Bloomberg Access:{OIAR<GO>}

Soybeans: On December 21, March soybeans will generate a short term sell signal, but remain on an intermediate term buy signal.

March soybeans lost 16.25 cents on volume of 288,339 contracts. Total open interest declined by massive 15,043 contracts, which relative to volume is approximately 110% above average meaning liquidation was extremely heavy as prices made a new low for the move of $10.14 1/4. The January contract accounted for a loss of 18,942 of open interest and this indicated that there were few short-sellers entering the market on yesterday’s decline.

As this report is being compiled on December 21, the March contract is trading unchanged on low pre-holiday volume. Yesterday, soybean meal generated a short term sell signal and soybean oil will generate a short term sell signal on December 21. In summary, the entire bean complex is set up for lower prices ahead. What makes this particularly ominous is the very large net long position of managed money in soybeans and the rest of the complex.

For example, in the latest COT report, managed money was long by a ratio of 4.65:1, which was up from the previous week of 4.56:1, but down slightly from the ratio two weeks ago of 5.08:1. In summary, there are large numbers of speculative longs in the market who’ll exert a considerable amount of selling pressure as prices move lower.
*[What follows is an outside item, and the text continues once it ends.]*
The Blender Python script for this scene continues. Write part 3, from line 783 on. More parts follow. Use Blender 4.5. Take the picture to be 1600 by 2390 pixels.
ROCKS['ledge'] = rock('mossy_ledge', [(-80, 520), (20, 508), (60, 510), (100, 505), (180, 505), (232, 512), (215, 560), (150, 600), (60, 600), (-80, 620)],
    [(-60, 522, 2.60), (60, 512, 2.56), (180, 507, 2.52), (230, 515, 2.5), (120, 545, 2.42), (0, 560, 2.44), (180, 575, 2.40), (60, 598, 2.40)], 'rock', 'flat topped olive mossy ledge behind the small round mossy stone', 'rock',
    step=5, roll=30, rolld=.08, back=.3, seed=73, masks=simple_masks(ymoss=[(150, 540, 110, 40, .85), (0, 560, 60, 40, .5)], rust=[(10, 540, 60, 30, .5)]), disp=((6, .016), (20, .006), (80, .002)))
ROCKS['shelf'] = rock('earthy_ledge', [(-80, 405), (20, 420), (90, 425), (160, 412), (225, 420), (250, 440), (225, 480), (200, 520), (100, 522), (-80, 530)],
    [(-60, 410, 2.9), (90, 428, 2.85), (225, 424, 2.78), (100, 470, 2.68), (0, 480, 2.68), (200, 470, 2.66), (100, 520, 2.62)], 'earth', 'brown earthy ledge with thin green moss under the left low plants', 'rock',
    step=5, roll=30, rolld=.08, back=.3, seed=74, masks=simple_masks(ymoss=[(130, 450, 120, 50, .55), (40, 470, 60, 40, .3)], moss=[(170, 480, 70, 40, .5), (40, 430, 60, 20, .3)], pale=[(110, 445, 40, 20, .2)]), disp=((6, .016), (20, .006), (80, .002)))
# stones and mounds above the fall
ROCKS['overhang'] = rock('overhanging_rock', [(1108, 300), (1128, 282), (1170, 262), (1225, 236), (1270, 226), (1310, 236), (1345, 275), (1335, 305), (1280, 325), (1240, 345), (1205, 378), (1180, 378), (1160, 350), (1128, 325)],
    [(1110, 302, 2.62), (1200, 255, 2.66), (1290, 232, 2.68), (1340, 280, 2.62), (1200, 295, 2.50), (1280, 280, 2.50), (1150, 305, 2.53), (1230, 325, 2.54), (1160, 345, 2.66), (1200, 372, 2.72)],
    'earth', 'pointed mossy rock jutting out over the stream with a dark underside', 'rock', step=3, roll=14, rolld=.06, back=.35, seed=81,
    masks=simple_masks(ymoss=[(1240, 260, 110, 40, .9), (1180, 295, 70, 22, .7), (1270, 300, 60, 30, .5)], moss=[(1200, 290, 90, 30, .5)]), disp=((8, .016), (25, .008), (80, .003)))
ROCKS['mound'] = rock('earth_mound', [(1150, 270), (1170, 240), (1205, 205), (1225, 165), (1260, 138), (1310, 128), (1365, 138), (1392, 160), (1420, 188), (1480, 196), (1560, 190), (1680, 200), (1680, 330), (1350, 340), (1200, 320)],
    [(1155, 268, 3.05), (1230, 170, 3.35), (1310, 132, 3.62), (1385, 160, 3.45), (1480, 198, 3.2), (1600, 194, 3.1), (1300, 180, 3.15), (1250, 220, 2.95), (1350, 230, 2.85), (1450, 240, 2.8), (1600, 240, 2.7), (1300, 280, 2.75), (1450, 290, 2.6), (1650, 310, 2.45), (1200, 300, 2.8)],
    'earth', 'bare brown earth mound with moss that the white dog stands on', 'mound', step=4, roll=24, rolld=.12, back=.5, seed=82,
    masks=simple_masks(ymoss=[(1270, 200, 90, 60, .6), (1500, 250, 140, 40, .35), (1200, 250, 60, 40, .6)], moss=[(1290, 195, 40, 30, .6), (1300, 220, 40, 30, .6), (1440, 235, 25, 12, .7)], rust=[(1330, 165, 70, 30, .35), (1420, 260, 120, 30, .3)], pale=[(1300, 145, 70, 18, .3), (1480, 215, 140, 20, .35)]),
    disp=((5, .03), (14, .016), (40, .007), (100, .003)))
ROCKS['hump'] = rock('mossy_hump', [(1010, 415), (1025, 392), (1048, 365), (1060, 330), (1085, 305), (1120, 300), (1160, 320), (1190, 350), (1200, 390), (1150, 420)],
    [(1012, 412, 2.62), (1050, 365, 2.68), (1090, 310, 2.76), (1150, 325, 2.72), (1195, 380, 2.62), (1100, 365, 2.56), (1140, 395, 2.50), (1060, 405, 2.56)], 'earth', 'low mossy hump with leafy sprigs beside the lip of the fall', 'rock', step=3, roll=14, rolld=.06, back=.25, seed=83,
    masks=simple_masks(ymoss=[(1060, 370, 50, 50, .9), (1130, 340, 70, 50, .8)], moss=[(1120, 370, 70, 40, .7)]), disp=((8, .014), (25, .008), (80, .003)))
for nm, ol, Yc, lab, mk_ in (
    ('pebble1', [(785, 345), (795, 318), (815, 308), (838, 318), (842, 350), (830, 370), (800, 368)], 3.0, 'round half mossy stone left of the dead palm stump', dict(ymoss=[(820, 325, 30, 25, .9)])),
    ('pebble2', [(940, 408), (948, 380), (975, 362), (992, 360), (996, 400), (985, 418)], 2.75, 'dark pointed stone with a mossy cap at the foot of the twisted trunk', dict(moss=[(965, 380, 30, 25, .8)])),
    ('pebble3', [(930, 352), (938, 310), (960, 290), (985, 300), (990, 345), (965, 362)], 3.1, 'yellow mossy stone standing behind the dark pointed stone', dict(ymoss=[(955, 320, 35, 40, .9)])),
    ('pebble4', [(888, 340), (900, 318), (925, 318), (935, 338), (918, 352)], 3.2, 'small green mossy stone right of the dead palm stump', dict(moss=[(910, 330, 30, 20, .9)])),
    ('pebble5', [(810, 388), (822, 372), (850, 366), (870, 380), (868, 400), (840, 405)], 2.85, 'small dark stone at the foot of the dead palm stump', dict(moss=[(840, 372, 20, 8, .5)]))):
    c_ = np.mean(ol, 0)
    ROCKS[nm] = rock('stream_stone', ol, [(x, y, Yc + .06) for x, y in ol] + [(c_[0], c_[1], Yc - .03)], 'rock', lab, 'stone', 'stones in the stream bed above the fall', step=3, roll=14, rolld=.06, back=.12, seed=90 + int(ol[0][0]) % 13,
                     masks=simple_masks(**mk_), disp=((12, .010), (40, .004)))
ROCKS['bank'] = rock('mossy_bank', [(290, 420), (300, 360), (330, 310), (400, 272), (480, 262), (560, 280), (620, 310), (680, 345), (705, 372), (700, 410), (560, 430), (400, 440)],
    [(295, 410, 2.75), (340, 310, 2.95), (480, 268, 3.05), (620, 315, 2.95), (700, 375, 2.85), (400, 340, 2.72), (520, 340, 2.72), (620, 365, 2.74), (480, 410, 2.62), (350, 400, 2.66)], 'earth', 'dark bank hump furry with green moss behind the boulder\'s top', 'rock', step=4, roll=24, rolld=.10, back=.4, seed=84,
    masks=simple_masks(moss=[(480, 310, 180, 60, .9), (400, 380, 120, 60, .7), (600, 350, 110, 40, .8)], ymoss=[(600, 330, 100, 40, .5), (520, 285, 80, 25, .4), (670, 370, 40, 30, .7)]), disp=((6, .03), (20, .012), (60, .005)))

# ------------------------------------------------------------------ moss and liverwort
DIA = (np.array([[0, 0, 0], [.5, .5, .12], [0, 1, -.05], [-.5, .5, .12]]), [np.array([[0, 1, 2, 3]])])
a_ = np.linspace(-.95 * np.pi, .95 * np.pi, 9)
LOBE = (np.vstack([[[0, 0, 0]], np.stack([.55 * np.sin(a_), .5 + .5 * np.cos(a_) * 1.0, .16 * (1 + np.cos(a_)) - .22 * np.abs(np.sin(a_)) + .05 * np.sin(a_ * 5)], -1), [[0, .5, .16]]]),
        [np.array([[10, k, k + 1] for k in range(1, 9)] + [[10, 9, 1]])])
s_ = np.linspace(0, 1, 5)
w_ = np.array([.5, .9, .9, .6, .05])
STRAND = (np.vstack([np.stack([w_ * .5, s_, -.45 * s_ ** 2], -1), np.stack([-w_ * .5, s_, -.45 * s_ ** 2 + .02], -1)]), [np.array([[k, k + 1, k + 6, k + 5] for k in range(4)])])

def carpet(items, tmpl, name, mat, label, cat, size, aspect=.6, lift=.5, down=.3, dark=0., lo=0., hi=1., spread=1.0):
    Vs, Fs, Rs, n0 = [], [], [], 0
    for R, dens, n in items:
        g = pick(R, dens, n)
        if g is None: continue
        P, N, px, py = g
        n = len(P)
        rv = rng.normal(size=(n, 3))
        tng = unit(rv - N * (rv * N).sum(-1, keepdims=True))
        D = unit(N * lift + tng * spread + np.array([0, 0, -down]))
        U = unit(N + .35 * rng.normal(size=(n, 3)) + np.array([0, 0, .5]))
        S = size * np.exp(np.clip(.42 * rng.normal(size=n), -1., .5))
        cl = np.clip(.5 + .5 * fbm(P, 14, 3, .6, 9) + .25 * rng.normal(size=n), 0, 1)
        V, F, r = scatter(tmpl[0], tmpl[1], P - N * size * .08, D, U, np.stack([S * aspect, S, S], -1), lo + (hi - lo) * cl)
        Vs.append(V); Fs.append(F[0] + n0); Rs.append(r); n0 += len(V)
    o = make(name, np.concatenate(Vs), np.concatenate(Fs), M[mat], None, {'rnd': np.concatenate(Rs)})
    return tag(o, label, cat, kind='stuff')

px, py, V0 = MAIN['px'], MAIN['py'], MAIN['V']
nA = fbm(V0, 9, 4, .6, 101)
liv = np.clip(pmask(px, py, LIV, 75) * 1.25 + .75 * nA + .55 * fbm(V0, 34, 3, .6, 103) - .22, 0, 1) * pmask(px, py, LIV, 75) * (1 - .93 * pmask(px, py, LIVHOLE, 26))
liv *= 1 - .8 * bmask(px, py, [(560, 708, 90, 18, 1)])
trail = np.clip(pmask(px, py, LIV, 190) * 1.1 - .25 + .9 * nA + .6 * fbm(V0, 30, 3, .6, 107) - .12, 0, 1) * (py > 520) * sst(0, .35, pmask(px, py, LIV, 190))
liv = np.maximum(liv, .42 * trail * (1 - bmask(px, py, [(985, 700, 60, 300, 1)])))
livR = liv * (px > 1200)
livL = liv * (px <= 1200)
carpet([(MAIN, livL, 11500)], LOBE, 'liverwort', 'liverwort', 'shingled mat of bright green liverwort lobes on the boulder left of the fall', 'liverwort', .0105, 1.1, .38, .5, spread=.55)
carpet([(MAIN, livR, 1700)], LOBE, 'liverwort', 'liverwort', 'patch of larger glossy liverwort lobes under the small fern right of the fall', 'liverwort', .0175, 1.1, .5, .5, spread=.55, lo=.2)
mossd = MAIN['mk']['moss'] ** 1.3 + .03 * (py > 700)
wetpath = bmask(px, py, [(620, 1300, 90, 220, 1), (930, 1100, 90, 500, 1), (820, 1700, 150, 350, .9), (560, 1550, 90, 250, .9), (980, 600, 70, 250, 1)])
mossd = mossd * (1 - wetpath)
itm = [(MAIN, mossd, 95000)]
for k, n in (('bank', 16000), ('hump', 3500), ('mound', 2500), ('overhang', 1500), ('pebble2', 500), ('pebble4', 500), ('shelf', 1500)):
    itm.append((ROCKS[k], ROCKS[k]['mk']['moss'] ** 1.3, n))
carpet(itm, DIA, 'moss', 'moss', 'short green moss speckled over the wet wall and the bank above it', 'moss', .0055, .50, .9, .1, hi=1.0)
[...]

Now that soybeans are on a short term sell signal, the market should have a counter trend rally lasting 1-3 days and this will be the ideal time to initiate bearish positions.

Soybean meal: On December 20, March soybean meal generated a short term sell signal, and remains on an intermediate term buy signal.

March soybean meal lost $3.40 on volume of 91,088 contracts. Total open interest declined by 1,066 contracts, which relative to volume is approximately 50% below average. The January contract lost 5,889 of open interest As this report is being compiled on December 21 the March soybean meal contract is trading 90 cents above yesterday’s close.

The COT report revealed that managed money remains net long soybean meal and according to our calculations they were long by ratio 1.57:1, though this was down from the previous week of 1.75:1 it was fractionally higher than the ratio two weeks ago of 1.54:1. In summary there are spec longs who will be forced to liquidate as prices move lower. Once soybean meal has a counter trend rally, we recommend the initiation of bearish positions.

Soybean oil: March soybean oil will generate a short term sell signal on December 21 and it remains on an intermediate term buy signal.

March soybean oil lost 50 points on volume of 120,474 contracts. Total open interest declined by massive 8,052 contracts, which relative to volume is approximately 160% above average. The January contract lost 12,231 of open interest. Soybean oil is perhaps the most vulnerable in the bean complex for one important reason: managed money remains massively long and according to the latest report released last Friday they were long by ratio of 8.70:1, though this was down sharply from the previous week of 15.41:1 and the ratio two weeks ago of an astounding 20.22:1. Once March soybean oil has its counter trend rally, we recommend bearish positions.

Natural gas:

January natural gas lost 12.9 cents on volume of 472,081 contracts. Total open interest declined by a massive 18,996 contracts, which relative to volume is approximately 55% above average. The January contract accounted for a loss of 22,746 of open interest. As we pointed out in yesterday’s report, managed money is heavily long natural gas and yesterday’s action most definitely shook out large numbers of market participants.

However, on December 21, the story is very different: January natural gas is rallying sharply, up 23.6 cents or +7.23% and has made a high of 3.520, which takes out yesterday’s print of 3.408 and is the highest since 3.589 made on December 15. As we said in yesterday’s report, for January natural gas to generate a short term sell signal, the January contract would have to make a daily high below OIA’s he pivot point of 3.316. For the rally to continue, the January contract (we will be moving to the February contract) must make a daily low above OIA’s pivot point for December 21 of 3.485. Stand aside.

British pound: On December 20, the March British pound generated short and intermediate term sell signals.

The March British pound lost 33 pips on volume of 85,219 contracts. Total open interest increased by 1,636 contracts, which relative to volume is approximately 20% below average, but an open interest increase on yesterday’s moderate decline is bearish. As this report is being compiled on December 21, the March contract is trading 19 pips lower, but has not taken out yesterday’s print of 1.2340 which is the lowest since 1.2319 made on November 21.

The first quarter tends to be negative for the British pound on a seasonal basis and we expect a test of the October 2016 low of 1.2034 to occur in the next couple of months. In the meantime, once the pound has a counter trend rally lasting 1-3 days, we would use this as an opportunity to initiate bearish positions.